Gandhiji
regarded Christ as a great teacher but not the only son of God
From Our Correspondent
http://www.organiser.org/21nov99/colors.html
Eminent
Gandhian and Padmashri Ishwarbhai Patel today called for positive steps to
counter the designs of the Christian missionaries whose conversion activity, he
said, had been decried by no less a person than Mahatma Gandhi on umpteen
occasions.
Addressing
a select gathering of city intellectuals at a function on October 31 organised
at Karnavati by a Trust, Vishwa Samvad Kendra, to mark the release of the
Gujarati translation of a Hindi book titled Gandhiji Ane Khristi Panth
(Gandhiji and Christianity), Ishwarbhai remarked that Gandhiji
believed in true Sarvadharma Sambhaav and therefore regarded conversion as an
attack on another religion. Condemning the missionaries for their claim that
theirs was the only true God, he asked "If theirs is the only true God then
who are our (Hindus) 33 crore Gods and goddesses?"
The original
Hindi book Gandhi Aur Isaiyat authored by Rameshwar Mishra and
Kusumlata Kedia, is a collection of Gandhiji’s thoughts and views about the
Christian Missionaries and vividly captures the essence of the fight that
Gandhiji waged against the conversion activity of the Church at the intellectual
level.
Expressing
concern over the proselytising activity of the missionaries in the north-eastern
States Ishwarbhai, who has carved out a name for himself across the country for
evolving and popularising a cost-efficient sanitary and hygienic model for the
slum dwellers and poorer sections, however, pointed out the need for analysing
as to why the missionaries had penetrated so deep.
Addressing
the gathering, the Vishwa Hindu Parishad's International General Secretary
Dr.Pravinbhai Togadia, who was the chief guest on the occassion, quoted a series
of statements from Gandhiji’s collected works condemning the missionaries’

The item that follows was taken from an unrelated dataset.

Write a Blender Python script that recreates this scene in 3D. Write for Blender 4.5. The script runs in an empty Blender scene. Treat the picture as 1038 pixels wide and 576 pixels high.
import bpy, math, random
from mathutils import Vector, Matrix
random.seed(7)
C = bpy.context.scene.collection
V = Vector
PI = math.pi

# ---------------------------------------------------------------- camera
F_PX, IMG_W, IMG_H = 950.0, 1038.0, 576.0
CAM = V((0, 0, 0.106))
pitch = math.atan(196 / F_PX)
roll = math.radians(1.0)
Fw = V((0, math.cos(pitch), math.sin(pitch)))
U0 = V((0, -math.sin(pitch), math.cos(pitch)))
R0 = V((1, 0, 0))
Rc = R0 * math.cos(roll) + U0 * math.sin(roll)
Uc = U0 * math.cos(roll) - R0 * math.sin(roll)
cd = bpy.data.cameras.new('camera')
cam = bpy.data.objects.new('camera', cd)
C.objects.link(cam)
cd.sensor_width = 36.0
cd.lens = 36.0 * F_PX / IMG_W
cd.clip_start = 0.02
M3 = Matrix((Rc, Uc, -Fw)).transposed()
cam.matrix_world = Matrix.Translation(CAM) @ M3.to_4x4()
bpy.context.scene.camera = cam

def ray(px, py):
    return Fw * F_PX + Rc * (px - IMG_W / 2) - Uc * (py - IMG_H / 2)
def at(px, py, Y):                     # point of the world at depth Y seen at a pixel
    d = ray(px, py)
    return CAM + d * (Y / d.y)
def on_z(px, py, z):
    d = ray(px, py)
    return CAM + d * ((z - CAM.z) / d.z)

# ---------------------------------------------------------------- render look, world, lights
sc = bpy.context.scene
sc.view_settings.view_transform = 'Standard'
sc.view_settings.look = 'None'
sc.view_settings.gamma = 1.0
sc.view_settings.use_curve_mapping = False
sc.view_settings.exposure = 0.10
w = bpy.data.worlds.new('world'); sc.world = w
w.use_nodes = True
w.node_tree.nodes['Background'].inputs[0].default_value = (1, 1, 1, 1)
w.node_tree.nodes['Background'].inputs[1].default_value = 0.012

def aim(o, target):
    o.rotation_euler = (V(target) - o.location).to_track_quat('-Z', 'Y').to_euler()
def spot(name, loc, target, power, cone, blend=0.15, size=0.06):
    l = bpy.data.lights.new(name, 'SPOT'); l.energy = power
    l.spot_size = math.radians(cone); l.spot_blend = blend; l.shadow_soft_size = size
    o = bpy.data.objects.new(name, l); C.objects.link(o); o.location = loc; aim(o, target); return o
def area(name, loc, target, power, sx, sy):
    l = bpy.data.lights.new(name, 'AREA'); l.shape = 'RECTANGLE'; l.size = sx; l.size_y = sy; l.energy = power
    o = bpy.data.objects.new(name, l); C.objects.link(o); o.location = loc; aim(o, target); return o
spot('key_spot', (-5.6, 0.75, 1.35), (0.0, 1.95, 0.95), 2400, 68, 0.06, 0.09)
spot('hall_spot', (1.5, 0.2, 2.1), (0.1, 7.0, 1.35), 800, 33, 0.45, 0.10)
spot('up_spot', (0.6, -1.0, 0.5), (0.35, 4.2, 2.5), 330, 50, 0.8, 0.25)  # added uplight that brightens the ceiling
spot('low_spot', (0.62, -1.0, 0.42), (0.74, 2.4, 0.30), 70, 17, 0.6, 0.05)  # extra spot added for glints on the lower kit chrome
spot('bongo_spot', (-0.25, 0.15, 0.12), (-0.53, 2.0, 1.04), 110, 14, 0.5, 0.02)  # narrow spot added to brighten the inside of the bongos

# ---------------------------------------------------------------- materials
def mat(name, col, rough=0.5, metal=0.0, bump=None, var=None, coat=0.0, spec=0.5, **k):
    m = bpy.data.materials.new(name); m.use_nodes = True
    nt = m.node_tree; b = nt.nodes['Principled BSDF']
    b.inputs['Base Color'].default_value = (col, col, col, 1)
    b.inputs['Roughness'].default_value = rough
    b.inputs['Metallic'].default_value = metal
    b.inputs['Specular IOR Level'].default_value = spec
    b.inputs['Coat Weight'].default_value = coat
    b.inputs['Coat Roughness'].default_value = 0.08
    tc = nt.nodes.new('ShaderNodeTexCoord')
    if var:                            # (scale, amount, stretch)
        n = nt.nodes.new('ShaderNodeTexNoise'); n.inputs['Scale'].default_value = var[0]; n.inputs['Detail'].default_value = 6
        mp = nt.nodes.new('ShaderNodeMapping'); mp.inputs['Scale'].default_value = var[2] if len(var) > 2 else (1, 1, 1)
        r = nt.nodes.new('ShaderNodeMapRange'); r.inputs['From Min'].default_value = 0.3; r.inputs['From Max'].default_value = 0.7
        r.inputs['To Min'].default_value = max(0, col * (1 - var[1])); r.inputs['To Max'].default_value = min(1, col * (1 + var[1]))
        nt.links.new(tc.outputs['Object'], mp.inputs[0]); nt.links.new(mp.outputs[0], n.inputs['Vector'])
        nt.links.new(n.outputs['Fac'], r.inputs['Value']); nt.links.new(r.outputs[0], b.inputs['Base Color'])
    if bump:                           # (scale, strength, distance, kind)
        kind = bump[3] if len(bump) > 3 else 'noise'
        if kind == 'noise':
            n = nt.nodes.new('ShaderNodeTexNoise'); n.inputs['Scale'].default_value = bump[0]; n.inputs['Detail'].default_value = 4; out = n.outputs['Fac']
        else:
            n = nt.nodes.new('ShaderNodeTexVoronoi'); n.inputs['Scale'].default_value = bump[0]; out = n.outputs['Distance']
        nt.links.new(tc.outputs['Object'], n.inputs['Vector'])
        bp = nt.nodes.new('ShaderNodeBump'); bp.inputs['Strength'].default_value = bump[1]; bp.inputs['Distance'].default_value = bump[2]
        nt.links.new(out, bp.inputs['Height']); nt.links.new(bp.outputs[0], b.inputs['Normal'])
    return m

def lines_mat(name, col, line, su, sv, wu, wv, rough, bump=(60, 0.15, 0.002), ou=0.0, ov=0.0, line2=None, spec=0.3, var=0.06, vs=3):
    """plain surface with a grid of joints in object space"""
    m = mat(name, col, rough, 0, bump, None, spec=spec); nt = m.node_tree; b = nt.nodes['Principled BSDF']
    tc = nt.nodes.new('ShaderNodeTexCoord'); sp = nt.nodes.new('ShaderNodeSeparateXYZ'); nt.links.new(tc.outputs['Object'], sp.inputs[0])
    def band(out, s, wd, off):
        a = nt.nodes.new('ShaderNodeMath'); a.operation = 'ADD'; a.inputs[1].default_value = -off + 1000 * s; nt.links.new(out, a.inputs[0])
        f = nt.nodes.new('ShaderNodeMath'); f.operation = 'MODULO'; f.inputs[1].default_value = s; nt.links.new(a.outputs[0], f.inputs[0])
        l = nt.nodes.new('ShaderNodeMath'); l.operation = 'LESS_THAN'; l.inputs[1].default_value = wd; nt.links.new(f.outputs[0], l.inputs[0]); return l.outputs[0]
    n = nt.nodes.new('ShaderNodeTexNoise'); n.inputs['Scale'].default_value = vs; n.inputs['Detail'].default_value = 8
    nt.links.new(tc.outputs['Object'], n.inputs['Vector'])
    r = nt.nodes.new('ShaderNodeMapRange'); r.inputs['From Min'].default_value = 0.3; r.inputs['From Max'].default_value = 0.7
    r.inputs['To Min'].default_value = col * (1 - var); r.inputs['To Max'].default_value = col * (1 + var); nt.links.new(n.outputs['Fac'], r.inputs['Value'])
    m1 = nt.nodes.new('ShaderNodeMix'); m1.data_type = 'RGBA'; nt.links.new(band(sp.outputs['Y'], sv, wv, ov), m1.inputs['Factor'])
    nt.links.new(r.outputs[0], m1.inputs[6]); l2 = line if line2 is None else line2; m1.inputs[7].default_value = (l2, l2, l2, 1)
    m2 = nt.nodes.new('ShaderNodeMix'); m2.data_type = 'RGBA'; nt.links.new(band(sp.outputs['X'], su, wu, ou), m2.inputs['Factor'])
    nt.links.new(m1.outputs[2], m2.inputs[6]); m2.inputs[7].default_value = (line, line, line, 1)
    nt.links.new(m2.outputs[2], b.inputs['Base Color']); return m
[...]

conversion activity including the one in which Gandhiji described them as
"vendors of goods". Narrating how some missionaries had tried to
convert Gandhiji, he reminded the Church leaders that Gandhiji had himself said
that if he had the power to legislate, he would have banned conversion
altogether.
Dr.Togadia said
that Gandhiji had developed a dislike for the missionaries from his childhood
when he saw a missionary using offensive language against Hindu religion outside
his school in Rajkot.
What offended
Gandhiji most was the missionaries’ claim that Christ was the only son of the
God, he said, and added that Gandhiji was not prepared to accept that prophets
like Buddha and Mahavir were not the sons of God. Gandhiji regarded Christ as a
great teacher but not the only son of God, Dr.Togadia pointed out.
Exposing the
double standards of the missionaries, Dr. Togadia said that the Pope had
recently labelled the Protestants as rapacious wolfs when he was told that the
Protestants had converted six lakh Roman Catholics in South America by their
aggressive proselytisation and then asked, "If the Pope calls the
Protestants rapacious wolfs for converting the Roman Catholics then the
Christian Missionaries operating in this country should tell as to what should
we call them?"
Charging
the Christian missionaries with violating the Constitution of India, he revealed
that a Supreme Court judgment in 1977 had clearly declared conversion as an
unconstitutional activity holding that the right to propagate religion didn’t
constitute the right to convert people of one religion to another. Throwing
light on the opposition to the conversion activity of the missionaries in other
countries, Dr.Togadia said that in Israel the missionaries had to apologise to
the Government recently when they were caught converting the Jews and even in
China there is a total ban on conversion.
Decrying the
theological claim of the missionaries that salvation was only possible through
the Church, Dr. Togadia asked as to whether in a civilised society it was proper
for the missionaries to say that the 370 crore people on this earth who profess
other religions would go to hell. Quoting the report of the 1954 Niyogi
Commission, which went into the activities of the Church in the then Madhya
Bharat at the behest of the Congress Government, he revealed that the
missionaries has repeatedly insulted Hindu Gods using the foulest language and
asked whether these acts were in the realm of secularism.